[START Data provided]

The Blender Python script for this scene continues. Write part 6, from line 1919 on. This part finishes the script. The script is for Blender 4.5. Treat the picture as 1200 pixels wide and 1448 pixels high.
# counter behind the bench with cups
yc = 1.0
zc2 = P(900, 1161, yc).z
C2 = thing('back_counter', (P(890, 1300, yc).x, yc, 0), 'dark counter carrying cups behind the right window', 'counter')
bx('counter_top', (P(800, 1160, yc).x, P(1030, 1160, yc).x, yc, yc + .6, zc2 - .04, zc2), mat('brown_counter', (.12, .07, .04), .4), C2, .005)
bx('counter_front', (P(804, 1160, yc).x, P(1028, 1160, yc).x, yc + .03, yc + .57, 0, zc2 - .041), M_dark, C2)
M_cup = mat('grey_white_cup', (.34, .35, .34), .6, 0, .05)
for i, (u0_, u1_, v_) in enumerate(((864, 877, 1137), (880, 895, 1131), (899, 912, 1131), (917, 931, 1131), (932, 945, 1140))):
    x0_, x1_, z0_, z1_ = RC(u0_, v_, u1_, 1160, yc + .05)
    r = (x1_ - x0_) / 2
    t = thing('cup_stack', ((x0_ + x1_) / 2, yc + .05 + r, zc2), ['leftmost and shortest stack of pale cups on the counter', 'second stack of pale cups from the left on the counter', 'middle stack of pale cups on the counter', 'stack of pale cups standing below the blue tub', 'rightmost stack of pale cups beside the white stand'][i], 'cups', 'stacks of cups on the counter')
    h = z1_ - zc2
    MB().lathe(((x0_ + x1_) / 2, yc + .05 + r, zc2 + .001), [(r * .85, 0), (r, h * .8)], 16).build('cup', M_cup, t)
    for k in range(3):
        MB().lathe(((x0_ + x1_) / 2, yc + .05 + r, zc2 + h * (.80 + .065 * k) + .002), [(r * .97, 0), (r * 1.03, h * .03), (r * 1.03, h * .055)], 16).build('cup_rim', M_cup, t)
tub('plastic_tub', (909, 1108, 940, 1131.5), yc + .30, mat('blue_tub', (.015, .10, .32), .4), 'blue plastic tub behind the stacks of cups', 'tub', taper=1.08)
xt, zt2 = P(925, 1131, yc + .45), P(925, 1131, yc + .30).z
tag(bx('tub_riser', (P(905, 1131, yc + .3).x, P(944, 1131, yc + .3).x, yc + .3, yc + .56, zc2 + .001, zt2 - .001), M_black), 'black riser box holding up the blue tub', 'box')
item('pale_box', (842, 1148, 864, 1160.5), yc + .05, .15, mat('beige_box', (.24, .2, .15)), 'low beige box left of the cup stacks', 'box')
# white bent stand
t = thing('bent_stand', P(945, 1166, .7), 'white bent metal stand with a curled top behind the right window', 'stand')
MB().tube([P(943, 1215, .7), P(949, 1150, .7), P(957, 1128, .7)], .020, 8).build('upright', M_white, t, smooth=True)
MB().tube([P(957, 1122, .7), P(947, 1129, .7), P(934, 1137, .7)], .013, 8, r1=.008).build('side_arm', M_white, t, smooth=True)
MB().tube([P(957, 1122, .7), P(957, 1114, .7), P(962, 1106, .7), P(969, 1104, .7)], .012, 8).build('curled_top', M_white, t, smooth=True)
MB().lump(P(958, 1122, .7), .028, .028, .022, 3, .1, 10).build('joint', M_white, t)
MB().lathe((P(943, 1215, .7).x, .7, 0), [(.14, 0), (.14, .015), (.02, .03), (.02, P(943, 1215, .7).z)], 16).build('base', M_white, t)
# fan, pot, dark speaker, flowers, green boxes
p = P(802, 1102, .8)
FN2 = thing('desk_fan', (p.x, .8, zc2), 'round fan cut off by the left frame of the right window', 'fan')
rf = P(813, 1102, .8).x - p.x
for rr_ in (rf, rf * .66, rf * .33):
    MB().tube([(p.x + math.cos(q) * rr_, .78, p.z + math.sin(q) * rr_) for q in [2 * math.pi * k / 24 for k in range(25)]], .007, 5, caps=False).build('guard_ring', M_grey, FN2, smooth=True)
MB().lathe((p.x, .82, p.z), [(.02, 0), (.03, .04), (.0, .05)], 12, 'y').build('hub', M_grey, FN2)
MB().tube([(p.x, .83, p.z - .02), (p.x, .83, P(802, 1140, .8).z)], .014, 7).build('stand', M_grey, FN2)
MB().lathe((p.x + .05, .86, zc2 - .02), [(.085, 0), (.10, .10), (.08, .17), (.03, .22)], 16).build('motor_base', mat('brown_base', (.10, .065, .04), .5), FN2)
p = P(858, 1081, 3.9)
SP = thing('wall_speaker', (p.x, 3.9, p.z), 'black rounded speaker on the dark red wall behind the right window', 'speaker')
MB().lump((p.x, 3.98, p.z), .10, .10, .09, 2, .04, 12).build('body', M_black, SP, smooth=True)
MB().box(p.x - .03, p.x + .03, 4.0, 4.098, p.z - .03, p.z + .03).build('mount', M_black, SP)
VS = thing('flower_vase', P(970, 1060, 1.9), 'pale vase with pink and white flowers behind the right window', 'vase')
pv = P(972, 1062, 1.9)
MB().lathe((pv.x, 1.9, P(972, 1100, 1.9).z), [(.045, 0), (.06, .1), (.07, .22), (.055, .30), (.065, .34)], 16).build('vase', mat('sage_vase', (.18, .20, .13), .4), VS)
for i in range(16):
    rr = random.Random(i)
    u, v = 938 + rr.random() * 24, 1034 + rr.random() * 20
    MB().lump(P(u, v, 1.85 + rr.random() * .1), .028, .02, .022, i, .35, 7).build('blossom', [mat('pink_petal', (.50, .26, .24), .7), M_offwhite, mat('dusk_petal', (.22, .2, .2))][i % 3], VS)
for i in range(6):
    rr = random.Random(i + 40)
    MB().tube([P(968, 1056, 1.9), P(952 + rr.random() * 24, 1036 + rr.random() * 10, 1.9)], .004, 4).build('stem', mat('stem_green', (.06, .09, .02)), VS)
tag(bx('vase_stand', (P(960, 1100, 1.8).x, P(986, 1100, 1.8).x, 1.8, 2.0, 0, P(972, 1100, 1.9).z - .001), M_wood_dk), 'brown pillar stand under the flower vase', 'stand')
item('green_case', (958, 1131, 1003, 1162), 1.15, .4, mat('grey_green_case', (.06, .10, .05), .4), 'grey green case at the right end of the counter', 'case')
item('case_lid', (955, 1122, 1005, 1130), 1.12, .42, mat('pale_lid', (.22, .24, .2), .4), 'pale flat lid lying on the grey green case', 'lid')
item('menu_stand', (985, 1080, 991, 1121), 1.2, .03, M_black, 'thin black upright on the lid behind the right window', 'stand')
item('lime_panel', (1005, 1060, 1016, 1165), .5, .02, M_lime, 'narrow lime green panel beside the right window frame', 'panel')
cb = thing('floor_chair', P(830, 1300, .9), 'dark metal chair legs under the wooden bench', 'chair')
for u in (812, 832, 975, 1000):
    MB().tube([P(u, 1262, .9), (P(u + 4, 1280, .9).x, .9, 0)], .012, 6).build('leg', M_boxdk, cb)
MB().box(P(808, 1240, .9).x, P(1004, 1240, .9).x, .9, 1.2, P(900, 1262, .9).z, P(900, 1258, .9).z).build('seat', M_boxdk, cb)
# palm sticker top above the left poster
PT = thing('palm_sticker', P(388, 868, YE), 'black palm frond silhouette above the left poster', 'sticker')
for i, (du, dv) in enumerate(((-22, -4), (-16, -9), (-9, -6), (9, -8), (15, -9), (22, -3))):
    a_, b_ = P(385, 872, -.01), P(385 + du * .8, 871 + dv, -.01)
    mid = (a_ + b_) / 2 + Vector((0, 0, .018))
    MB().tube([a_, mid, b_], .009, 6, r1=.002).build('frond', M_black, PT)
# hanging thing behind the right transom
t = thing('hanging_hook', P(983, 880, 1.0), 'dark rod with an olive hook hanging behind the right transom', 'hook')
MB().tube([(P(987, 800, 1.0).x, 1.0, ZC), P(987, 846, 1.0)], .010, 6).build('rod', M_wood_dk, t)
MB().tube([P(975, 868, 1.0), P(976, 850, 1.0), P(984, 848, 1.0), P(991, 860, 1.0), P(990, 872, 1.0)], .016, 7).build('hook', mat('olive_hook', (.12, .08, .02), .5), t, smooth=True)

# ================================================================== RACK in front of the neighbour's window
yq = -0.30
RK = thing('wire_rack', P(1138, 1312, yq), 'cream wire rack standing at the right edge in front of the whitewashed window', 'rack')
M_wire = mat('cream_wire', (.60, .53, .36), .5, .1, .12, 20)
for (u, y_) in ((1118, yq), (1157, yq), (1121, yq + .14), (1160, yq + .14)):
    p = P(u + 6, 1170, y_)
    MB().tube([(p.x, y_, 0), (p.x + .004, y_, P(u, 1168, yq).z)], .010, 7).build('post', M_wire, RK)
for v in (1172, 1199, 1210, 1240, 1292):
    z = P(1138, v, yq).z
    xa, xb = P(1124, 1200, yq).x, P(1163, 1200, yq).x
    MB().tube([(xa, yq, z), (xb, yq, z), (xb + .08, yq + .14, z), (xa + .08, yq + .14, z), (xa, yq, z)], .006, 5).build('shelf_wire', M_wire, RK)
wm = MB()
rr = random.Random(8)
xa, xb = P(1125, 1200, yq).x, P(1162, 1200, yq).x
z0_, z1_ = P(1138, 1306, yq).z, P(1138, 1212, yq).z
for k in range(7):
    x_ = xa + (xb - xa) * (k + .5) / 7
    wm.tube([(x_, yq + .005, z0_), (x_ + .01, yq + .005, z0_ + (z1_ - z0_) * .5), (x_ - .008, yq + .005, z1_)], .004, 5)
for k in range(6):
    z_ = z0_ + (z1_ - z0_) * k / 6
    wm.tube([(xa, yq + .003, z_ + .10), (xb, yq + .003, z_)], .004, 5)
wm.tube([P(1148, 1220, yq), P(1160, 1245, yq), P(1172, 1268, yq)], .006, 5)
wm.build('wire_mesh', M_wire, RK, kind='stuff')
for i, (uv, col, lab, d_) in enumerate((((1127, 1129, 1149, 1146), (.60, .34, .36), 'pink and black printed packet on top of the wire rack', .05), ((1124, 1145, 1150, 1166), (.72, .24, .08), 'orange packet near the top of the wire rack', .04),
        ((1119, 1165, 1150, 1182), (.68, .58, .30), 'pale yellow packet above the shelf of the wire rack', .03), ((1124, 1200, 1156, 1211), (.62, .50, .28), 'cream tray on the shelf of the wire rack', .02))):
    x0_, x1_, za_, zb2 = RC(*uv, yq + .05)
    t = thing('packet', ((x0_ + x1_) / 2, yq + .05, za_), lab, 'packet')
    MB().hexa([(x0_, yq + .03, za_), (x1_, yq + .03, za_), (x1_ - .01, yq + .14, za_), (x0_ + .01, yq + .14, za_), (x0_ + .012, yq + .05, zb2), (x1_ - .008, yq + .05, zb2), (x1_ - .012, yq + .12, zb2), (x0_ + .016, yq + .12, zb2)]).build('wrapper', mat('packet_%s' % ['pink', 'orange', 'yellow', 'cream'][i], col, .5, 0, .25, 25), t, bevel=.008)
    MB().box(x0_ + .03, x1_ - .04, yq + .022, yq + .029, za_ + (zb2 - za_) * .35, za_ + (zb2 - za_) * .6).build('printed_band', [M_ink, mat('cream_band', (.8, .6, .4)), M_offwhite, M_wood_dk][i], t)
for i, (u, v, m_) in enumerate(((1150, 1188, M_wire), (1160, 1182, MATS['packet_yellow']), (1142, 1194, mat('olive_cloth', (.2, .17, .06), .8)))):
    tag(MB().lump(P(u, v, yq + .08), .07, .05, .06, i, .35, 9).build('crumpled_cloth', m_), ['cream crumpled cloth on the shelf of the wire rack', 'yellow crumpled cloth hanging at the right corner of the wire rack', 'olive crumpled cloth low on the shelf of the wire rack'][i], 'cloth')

[END Data provided]

* Given instruction
Return each line where "from" shows up.

* Worked solution
The Blender Python script for this scene continues. Write part 6, from line 1919 on. This part finishes the script. The script is for Blender 4.5. Treat the picture as 1200 pixels wide and 1448 pixels high.
    t = thing('cup_stack', ((x0_ + x1_) / 2, yc + .05 + r, zc2), ['leftmost and shortest stack of pale cups on the counter', 'second stack of pale cups from the left on the counter', 'middle stack of pale cups on the counter', 'stack of pale cups standing below the blue tub', 'rightmost stack of pale cups beside the white stand'][i], 'cups', 'stacks of cups on the counter')